Et avec l’Inde, peut-on aussi parler de rivalité ?

L’Inde est beaucoup moins émettrice que la Chine, premier pollueur de la planète, et est donc soumise à une pression moins forte concernant ses promesses d’engagement. Pour le moment, ses positions sont plus radicales que la Chine. Elle insiste notamment beaucoup sur la question de la production de GES par habitant. Et pour cause : ainsi calculé, son niveau d’émissions est très bas par rapport à la Chine et cela lui évite tout engagement. L’Inde semble aussi afficher des exigences très fortes sur l’ouverture des droits de la propriété intellectuelle pour les technologies vertes. La Chine, s’imaginant déjà pouvoir produire certaines de ces technologies qu’elle n’a absolument pas l’intention de partager gratuitement avec la terre entière, se veut plus prudente. Enfin, l’Inde et la Chine se veulent toutes deux leaders des pays en développement.

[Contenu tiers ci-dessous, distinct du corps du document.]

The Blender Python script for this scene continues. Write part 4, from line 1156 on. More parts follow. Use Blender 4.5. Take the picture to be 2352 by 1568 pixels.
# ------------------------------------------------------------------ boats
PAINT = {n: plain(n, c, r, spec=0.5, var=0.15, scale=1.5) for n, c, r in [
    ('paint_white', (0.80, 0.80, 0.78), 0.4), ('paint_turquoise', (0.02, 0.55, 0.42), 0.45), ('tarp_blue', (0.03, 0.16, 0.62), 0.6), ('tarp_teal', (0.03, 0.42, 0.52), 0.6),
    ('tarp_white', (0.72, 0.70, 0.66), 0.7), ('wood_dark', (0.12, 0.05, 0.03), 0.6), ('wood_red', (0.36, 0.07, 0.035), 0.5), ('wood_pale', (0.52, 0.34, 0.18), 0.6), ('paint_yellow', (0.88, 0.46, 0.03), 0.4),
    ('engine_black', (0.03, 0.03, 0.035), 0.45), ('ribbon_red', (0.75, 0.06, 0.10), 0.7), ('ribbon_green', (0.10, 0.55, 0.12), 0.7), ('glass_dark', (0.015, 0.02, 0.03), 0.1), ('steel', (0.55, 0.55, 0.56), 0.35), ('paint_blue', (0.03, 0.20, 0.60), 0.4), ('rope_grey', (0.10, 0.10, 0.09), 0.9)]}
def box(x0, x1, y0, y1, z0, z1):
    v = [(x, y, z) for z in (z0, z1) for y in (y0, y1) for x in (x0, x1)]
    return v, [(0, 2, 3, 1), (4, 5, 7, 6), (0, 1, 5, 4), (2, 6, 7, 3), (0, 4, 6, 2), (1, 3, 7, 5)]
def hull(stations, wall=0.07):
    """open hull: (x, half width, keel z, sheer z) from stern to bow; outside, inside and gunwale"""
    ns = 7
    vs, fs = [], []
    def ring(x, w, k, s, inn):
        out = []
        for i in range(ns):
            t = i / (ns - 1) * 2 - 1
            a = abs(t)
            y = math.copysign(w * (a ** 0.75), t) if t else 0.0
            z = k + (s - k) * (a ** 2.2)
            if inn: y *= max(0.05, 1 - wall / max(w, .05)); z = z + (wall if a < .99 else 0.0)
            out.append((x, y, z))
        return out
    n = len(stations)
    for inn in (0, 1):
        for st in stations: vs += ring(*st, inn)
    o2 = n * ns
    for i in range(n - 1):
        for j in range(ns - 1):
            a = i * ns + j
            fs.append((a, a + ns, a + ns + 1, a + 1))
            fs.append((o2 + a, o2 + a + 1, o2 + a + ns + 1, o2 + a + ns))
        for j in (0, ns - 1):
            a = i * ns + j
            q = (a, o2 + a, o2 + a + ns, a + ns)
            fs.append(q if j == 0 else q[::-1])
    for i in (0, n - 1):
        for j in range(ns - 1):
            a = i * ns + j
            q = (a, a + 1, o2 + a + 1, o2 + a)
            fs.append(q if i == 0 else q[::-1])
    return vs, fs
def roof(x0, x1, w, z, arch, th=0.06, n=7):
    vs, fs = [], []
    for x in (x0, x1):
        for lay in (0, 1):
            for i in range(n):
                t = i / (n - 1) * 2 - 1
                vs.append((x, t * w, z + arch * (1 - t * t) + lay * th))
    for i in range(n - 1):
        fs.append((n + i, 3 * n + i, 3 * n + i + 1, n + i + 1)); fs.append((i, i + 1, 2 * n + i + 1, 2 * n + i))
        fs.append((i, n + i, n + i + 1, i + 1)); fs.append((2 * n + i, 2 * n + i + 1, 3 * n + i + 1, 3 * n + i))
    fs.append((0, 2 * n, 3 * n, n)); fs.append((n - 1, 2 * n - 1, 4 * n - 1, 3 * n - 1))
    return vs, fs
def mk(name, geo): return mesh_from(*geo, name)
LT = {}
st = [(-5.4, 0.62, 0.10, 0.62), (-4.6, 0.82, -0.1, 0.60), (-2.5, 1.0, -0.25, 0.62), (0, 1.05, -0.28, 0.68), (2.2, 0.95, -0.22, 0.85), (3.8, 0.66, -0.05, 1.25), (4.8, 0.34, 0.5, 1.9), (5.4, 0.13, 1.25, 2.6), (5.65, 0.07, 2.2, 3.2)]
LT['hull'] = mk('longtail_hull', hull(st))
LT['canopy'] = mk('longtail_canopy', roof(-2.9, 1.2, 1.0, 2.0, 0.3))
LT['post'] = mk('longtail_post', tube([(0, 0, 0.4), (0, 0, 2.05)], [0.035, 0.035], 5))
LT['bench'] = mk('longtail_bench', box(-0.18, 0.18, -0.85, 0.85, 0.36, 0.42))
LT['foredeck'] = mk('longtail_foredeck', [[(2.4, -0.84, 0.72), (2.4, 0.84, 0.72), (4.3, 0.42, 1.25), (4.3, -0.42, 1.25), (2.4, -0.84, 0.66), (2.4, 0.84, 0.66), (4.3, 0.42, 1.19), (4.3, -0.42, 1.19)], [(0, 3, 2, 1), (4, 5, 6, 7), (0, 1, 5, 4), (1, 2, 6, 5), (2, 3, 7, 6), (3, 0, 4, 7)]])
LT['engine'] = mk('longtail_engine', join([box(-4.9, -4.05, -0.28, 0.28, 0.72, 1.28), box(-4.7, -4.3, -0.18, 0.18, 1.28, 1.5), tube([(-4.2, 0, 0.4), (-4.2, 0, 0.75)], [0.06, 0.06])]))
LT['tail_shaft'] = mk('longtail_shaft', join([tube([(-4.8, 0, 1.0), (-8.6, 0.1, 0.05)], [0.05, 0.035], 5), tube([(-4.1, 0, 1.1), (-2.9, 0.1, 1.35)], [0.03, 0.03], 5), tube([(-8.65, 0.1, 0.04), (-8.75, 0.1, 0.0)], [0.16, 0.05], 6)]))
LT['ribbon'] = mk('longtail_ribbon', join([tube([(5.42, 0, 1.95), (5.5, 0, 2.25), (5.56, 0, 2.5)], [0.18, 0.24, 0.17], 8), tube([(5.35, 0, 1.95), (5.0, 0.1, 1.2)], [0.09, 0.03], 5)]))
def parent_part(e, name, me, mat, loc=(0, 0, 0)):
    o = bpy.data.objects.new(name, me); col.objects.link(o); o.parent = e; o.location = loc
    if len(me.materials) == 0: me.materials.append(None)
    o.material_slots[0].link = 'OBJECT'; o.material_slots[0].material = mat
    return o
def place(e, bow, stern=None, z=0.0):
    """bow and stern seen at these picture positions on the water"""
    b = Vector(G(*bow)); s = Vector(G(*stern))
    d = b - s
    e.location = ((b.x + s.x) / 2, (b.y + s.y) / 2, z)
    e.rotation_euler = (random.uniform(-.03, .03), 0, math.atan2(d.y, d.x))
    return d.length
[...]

Mais aujourd’hui, la Chine est prise au piège, à la fois de son image, de deuxième puissance économique mondiale qui est d’ailleurs totalement disproportionnée par rapport à la réalité – il suffit de se rendre dans la campagne chinoise pour mesurer combien le pays est encore confronté à des enjeux de développement considérables – et de son double discours. Elle tient en effet à la fois un discours de puissance qui sert à légitimer le régime autour de l’idée de fierté nationale et un discours quasiment tiers-mondiste auquel plus personne ne croit. Les dernières promesses chinoises sont un peu un moyen de se sortir de cette position délicate en jouant l’effet d’annonce avec des conséquences limitées.

Assiste-t-on à une redéfinition des relations internationales autour de cette question du climat ?

Je ne le pense pas. A la veille Copenhague on observe, au contraire, une confirmation de positionnements plus anciens selon trois groupes :

– les nouvelles puissances post-modernes (Japon, UE), qui forment un axe très en pointe. Mais reste à savoir, s’il est réaliste ;

– les puissances classiques avec pour chef de file les Etats-Unis qui, menés par Obama, tendent à se rapprocher de la position européenne – même si on en est encore très loin notamment en raison de limites internes – et sont plus ouverts qu’auparavant aux jeux multilatéraux ;

– et les pays en développement, auxquels se rattache l’Inde, la Chine restant plutôt isolée et traditionnellement très centrée sur elle-même.